### [Set task]
Output the entries word for word. Omit images.

### [Task input]
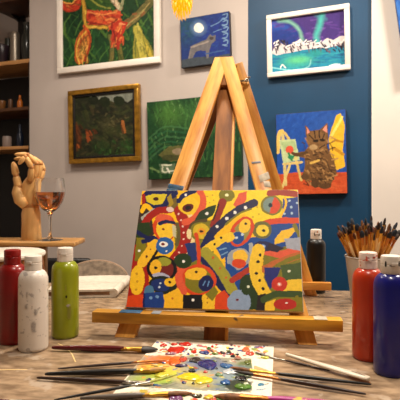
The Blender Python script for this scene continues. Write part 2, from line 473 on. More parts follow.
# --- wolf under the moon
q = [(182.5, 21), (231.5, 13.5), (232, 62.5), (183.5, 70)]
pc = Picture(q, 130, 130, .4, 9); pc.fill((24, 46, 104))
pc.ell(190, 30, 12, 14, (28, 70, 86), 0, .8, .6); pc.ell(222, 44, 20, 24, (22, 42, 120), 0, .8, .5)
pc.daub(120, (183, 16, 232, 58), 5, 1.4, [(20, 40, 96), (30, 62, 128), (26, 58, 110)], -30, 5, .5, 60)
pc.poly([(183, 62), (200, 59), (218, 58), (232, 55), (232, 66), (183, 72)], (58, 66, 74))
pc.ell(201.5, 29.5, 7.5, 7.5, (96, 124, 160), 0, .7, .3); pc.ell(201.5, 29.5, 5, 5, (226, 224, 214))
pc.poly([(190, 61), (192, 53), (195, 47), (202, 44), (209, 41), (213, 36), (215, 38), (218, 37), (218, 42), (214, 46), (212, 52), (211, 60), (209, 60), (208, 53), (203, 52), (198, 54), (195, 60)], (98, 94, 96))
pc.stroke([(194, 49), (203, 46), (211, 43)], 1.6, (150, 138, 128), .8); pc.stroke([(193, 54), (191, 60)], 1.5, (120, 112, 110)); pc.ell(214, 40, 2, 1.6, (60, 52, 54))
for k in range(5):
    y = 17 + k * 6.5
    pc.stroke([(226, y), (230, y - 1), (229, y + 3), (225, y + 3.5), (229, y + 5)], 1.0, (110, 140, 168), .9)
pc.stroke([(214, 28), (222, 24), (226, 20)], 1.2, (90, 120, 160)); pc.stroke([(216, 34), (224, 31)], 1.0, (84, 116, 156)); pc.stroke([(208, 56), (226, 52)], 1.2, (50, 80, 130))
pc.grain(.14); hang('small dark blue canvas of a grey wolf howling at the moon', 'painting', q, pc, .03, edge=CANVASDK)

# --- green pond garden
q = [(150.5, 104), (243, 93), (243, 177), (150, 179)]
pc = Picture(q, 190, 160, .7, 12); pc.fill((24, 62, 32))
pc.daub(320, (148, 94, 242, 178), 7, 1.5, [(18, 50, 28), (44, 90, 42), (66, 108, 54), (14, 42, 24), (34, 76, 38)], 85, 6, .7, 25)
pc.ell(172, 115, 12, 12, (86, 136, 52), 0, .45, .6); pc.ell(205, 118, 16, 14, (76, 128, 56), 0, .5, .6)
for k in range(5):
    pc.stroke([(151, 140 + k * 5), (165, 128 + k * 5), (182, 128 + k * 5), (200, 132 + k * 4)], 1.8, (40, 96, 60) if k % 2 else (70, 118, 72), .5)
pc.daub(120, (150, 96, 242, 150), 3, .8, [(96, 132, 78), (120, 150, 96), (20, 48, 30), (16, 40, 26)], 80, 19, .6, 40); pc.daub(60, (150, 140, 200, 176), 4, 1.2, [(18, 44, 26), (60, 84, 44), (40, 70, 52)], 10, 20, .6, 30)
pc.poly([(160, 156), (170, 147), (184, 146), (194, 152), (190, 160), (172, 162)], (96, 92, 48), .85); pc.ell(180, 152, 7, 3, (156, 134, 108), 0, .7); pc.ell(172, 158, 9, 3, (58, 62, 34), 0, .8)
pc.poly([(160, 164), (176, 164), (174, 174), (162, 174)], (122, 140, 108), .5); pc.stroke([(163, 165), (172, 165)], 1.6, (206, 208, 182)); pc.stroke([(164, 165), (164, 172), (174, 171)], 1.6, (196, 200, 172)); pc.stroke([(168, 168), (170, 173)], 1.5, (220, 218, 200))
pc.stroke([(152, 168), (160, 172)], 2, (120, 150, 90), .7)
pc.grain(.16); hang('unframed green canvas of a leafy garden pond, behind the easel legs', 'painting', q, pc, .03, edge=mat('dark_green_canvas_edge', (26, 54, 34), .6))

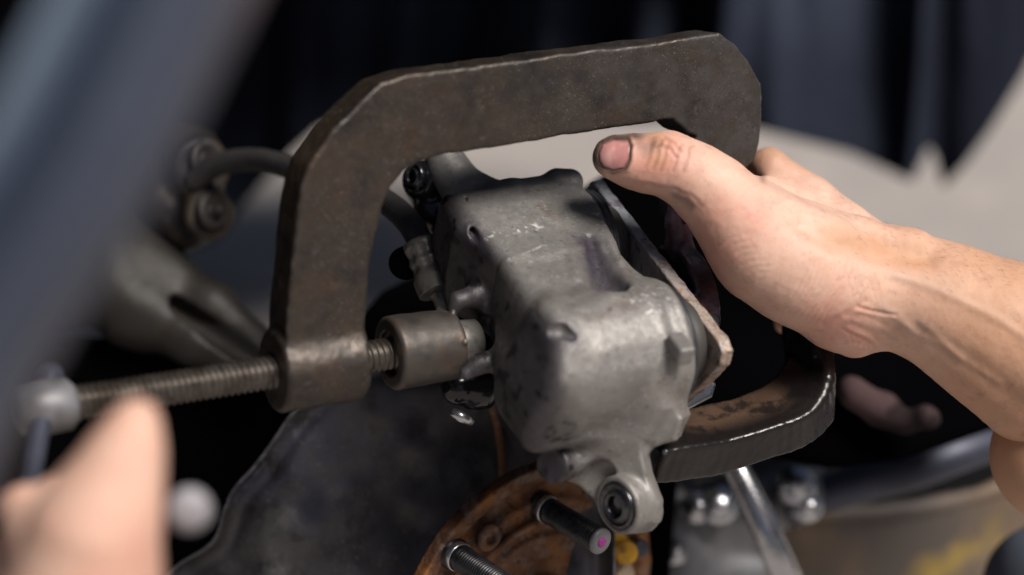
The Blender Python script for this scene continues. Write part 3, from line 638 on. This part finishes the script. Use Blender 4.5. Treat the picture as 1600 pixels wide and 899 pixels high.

### [In response]
The Blender Python script for this scene continues. Write part 2, from line 473 on. More parts follow.
# --- wolf under the moon
q = [(182.5, 21), (231.5, 13.5), (232, 62.5), (183.5, 70)]
pc = Picture(q, 130, 130, .4, 9); pc.fill((24, 46, 104))
pc.ell(190, 30, 12, 14, (28, 70, 86), 0, .8, .6); pc.ell(222, 44, 20, 24, (22, 42, 120), 0, .8, .5)
pc.daub(120, (183, 16, 232, 58), 5, 1.4, [(20, 40, 96), (30, 62, 128), (26, 58, 110)], -30, 5, .5, 60)
pc.poly([(183, 62), (200, 59), (218, 58), (232, 55), (232, 66), (183, 72)], (58, 66, 74))
pc.ell(201.5, 29.5, 7.5, 7.5, (96, 124, 160), 0, .7, .3); pc.ell(201.5, 29.5, 5, 5, (226, 224, 214))
pc.poly([(190, 61), (192, 53), (195, 47), (202, 44), (209, 41), (213, 36), (215, 38), (218, 37), (218, 42), (214, 46), (212, 52), (211, 60), (209, 60), (208, 53), (203, 52), (198, 54), (195, 60)], (98, 94, 96))
pc.stroke([(194, 49), (203, 46), (211, 43)], 1.6, (150, 138, 128), .8); pc.stroke([(193, 54), (191, 60)], 1.5, (120, 112, 110)); pc.ell(214, 40, 2, 1.6, (60, 52, 54))
for k in range(5):
    y = 17 + k * 6.5
    pc.stroke([(226, y), (230, y - 1), (229, y + 3), (225, y + 3.5), (229, y + 5)], 1.0, (110, 140, 168), .9)
pc.stroke([(214, 28), (222, 24), (226, 20)], 1.2, (90, 120, 160)); pc.stroke([(216, 34), (224, 31)], 1.0, (84, 116, 156)); pc.stroke([(208, 56), (226, 52)], 1.2, (50, 80, 130))
pc.grain(.14); hang('small dark blue canvas of a grey wolf howling at the moon', 'painting', q, pc, .03, edge=CANVASDK)

# --- green pond garden
q = [(150.5, 104), (243, 93), (243, 177), (150, 179)]
pc = Picture(q, 190, 160, .7, 12); pc.fill((24, 62, 32))
pc.daub(320, (148, 94, 242, 178), 7, 1.5, [(18, 50, 28), (44, 90, 42), (66, 108, 54), (14, 42, 24), (34, 76, 38)], 85, 6, .7, 25)
pc.ell(172, 115, 12, 12, (86, 136, 52), 0, .45, .6); pc.ell(205, 118, 16, 14, (76, 128, 56), 0, .5, .6)
for k in range(5):
    pc.stroke([(151, 140 + k * 5), (165, 128 + k * 5), (182, 128 + k * 5), (200, 132 + k * 4)], 1.8, (40, 96, 60) if k % 2 else (70, 118, 72), .5)
pc.daub(120, (150, 96, 242, 150), 3, .8, [(96, 132, 78), (120, 150, 96), (20, 48, 30), (16, 40, 26)], 80, 19, .6, 40); pc.daub(60, (150, 140, 200, 176), 4, 1.2, [(18, 44, 26), (60, 84, 44), (40, 70, 52)], 10, 20, .6, 30)
pc.poly([(160, 156), (170, 147), (184, 146), (194, 152), (190, 160), (172, 162)], (96, 92, 48), .85); pc.ell(180, 152, 7, 3, (156, 134, 108), 0, .7); pc.ell(172, 158, 9, 3, (58, 62, 34), 0, .8)
pc.poly([(160, 164), (176, 164), (174, 174), (162, 174)], (122, 140, 108), .5); pc.stroke([(163, 165), (172, 165)], 1.6, (206, 208, 182)); pc.stroke([(164, 165), (164, 172), (174, 171)], 1.6, (196, 200, 172)); pc.stroke([(168, 168), (170, 173)], 1.5, (220, 218, 200))
pc.stroke([(152, 168), (160, 172)], 2, (120, 150, 90), .7)
pc.grain(.16); hang('unframed green canvas of a leafy garden pond, behind the easel legs', 'painting', q, pc, .03, edge=mat('dark_green_canvas_edge', (26, 54, 34), .6))

The Blender Python script for this scene continues. Write part 3, from line 638 on. This part finishes the script. Use Blender 4.5. Treat the picture as 1600 pixels wide and 899 pixels high.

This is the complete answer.